Goal of the exercise
For this exercise, write out exactly, and only, the lines running from the line that contains "Write the bpy" through the line that contains "from mathutils import Vector, Matrix, noise as".
►
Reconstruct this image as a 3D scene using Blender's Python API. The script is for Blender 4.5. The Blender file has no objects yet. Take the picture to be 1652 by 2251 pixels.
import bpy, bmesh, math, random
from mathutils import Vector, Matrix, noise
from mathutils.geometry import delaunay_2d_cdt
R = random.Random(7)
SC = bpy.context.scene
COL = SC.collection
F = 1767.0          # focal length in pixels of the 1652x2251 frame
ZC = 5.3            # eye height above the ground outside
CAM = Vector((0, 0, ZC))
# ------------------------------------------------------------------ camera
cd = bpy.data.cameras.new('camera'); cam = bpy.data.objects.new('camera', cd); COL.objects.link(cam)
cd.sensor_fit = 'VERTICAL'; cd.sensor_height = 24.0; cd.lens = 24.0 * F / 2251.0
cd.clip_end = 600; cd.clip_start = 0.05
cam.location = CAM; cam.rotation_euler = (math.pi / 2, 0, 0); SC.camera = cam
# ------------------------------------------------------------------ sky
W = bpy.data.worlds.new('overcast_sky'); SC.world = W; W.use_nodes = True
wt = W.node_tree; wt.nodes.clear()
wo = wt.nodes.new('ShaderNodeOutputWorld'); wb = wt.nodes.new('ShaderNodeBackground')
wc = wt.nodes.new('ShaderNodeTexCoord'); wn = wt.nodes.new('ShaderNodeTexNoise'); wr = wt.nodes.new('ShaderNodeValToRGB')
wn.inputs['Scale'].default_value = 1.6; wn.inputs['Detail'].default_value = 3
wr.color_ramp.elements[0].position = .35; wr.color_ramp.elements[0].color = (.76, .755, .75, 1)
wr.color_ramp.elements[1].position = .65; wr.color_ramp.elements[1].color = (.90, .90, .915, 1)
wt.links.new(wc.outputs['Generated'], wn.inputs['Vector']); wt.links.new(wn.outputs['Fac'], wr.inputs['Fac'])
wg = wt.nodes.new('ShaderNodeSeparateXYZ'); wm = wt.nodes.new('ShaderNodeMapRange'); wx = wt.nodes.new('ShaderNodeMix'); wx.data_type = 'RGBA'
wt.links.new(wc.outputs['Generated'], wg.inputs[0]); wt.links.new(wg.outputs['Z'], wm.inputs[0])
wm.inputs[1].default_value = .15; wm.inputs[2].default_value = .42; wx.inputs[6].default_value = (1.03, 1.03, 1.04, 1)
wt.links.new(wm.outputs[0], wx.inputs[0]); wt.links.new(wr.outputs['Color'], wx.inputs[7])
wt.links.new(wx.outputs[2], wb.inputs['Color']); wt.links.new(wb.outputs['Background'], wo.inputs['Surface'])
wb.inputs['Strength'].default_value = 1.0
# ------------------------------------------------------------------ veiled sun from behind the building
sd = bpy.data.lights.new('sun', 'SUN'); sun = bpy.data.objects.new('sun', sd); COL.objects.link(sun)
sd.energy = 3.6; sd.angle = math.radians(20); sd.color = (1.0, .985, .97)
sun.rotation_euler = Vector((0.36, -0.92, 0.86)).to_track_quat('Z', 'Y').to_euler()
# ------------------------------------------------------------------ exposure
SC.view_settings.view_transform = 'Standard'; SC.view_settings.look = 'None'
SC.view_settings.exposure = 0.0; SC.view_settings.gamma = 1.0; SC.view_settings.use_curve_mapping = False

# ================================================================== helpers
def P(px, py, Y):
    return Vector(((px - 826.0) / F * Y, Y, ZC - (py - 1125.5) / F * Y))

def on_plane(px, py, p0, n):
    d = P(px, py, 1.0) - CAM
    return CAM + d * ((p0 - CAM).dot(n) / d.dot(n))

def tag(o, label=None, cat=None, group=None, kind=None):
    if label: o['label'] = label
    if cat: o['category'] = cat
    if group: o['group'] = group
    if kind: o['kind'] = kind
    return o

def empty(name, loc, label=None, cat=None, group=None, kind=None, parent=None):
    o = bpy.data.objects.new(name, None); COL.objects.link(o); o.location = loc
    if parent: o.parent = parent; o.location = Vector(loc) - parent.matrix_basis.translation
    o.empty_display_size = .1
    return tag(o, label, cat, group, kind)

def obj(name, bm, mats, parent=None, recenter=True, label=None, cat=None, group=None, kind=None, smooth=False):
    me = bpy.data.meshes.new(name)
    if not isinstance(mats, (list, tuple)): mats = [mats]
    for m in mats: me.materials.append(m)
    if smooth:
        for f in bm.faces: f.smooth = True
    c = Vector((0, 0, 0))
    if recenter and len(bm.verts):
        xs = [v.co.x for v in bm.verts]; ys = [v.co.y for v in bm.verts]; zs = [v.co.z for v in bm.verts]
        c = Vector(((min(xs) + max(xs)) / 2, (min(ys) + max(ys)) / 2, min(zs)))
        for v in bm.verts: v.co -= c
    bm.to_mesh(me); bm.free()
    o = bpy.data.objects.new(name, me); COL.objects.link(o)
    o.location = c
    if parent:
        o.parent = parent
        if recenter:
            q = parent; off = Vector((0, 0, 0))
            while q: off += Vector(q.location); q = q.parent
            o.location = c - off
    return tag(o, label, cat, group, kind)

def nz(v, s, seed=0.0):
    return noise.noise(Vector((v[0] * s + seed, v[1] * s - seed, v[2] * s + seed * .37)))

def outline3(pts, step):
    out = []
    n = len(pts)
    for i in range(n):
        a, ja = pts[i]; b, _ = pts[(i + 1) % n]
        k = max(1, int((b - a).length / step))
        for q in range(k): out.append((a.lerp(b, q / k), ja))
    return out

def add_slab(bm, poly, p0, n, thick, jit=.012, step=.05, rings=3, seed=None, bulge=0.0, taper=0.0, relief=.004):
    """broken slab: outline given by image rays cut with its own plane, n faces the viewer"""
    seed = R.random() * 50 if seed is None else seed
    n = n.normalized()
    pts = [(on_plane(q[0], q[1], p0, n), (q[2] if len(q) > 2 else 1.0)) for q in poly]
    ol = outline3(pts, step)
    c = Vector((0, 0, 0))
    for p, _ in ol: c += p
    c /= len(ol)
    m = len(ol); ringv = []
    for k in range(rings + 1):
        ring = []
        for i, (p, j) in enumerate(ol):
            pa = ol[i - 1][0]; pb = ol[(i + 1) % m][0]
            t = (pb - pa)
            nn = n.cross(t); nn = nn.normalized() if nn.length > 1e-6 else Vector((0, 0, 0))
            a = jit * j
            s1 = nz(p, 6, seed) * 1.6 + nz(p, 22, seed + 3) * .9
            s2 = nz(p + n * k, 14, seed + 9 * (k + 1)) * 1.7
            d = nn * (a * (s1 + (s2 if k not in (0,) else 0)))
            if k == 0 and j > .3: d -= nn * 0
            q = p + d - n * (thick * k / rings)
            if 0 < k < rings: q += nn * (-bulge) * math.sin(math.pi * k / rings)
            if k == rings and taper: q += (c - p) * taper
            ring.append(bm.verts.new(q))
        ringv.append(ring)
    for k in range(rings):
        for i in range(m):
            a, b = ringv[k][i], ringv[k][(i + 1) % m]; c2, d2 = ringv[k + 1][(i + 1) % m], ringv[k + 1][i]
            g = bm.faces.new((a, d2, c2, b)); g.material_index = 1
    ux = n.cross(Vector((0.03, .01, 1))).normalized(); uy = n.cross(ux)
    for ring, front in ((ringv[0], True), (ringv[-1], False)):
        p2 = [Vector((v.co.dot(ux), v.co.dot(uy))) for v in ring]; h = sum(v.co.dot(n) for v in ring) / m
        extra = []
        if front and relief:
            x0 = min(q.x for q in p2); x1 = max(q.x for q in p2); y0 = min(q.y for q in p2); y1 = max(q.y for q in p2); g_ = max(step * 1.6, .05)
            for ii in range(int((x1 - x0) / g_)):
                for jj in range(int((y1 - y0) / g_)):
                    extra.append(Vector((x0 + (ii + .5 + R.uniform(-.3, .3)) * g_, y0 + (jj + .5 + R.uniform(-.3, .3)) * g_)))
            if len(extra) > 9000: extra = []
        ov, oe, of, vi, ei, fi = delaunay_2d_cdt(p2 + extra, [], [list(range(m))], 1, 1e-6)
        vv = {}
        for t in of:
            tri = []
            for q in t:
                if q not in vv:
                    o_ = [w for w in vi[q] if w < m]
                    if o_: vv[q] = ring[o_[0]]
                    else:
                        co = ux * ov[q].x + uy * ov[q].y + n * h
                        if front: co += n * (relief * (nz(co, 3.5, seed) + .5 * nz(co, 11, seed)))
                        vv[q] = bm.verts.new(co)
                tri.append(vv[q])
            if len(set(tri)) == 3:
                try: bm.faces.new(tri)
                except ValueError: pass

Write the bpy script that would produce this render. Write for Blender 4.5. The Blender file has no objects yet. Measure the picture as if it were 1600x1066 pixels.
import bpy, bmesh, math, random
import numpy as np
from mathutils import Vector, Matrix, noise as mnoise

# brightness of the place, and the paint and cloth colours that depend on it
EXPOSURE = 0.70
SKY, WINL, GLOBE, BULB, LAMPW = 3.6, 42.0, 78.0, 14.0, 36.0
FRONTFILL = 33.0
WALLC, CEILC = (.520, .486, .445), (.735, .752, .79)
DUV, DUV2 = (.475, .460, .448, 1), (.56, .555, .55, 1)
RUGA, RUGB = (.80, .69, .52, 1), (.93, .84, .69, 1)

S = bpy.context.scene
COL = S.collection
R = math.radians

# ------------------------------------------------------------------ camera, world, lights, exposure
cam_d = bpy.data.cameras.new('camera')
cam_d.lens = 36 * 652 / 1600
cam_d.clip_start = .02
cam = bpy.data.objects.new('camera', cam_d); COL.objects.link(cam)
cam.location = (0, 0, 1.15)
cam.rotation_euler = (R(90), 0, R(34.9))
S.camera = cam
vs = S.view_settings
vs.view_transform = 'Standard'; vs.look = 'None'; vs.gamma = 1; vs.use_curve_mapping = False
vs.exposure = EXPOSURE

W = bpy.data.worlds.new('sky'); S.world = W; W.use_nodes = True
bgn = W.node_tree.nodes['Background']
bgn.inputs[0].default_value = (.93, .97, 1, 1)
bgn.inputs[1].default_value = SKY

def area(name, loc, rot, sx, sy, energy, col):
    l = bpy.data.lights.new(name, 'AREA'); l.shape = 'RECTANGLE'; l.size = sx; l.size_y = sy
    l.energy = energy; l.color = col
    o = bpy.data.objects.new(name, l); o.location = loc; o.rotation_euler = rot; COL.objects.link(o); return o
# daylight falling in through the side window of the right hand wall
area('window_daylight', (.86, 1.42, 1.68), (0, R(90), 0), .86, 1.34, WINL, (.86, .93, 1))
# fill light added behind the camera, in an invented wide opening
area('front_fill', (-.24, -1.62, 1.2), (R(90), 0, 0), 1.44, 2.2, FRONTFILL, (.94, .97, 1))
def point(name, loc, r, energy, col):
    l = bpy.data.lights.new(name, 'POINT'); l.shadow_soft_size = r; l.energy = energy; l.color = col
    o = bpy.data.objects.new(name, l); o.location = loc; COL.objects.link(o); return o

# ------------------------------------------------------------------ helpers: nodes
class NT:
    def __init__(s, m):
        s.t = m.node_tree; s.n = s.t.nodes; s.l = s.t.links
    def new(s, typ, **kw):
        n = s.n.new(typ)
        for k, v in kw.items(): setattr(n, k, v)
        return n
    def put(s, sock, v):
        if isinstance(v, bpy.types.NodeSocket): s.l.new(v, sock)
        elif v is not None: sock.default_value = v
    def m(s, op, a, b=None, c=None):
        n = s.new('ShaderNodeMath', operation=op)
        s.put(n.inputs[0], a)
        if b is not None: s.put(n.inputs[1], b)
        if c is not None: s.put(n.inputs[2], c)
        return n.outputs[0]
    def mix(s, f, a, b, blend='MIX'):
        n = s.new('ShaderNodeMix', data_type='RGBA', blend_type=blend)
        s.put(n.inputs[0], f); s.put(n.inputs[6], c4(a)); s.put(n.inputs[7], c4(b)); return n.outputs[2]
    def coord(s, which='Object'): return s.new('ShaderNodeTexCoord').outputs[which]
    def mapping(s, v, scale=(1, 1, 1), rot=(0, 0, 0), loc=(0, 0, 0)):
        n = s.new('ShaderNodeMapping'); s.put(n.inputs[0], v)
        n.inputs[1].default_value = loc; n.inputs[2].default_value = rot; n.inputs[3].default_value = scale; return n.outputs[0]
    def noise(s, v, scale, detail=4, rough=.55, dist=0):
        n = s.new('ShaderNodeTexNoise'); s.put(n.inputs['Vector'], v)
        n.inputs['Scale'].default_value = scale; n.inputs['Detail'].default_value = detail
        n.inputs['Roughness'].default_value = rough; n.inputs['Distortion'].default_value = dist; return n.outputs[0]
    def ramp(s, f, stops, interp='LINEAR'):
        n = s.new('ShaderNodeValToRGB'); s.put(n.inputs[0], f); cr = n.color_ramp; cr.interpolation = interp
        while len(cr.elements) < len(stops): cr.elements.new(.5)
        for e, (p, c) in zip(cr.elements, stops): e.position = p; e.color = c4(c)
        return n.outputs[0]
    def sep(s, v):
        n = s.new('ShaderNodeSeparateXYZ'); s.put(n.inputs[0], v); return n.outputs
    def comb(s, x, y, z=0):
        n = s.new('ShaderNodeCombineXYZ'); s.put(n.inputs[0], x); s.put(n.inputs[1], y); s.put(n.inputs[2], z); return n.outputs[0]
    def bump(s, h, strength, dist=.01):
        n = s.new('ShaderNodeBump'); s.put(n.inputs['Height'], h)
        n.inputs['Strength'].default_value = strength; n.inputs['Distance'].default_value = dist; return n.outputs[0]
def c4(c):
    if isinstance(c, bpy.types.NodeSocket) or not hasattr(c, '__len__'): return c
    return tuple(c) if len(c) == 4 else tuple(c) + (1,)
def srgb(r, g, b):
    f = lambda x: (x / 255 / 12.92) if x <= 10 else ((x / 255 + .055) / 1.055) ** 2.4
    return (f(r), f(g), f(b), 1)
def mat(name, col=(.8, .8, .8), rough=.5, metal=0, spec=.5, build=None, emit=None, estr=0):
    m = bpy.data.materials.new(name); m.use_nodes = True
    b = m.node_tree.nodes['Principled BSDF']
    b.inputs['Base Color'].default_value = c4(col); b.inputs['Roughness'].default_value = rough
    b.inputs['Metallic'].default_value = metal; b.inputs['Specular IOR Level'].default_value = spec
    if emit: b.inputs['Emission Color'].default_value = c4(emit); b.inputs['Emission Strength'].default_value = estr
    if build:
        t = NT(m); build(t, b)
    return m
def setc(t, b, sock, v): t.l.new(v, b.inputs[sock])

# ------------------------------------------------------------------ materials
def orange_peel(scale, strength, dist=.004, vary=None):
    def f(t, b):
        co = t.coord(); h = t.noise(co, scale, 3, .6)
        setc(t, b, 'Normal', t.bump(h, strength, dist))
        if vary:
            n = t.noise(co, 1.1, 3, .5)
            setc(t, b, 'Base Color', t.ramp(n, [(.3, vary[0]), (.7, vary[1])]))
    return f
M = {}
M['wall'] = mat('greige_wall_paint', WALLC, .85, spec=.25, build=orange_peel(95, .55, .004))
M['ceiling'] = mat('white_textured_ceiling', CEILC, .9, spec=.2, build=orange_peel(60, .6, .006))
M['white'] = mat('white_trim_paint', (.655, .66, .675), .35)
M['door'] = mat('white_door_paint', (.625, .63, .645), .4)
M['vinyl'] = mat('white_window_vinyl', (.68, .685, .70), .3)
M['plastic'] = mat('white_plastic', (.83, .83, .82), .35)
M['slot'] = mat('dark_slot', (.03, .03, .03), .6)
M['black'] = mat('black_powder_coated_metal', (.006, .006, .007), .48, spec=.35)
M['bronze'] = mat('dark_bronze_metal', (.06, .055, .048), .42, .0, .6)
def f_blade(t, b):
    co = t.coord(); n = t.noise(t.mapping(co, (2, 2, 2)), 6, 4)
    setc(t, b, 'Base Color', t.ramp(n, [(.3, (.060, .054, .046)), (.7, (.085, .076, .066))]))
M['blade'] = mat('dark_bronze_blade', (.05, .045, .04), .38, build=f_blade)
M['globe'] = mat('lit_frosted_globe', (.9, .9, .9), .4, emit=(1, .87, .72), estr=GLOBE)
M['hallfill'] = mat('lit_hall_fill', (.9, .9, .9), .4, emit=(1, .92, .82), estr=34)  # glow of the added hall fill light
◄
Exercise response
Write the bpy script that would produce this render. Write for Blender 4.5. The Blender file has no objects yet. Measure the picture as if it were 1600x1066 pixels.
import bpy, bmesh, math, random
import numpy as np
from mathutils import Vector, Matrix, noise as mnoise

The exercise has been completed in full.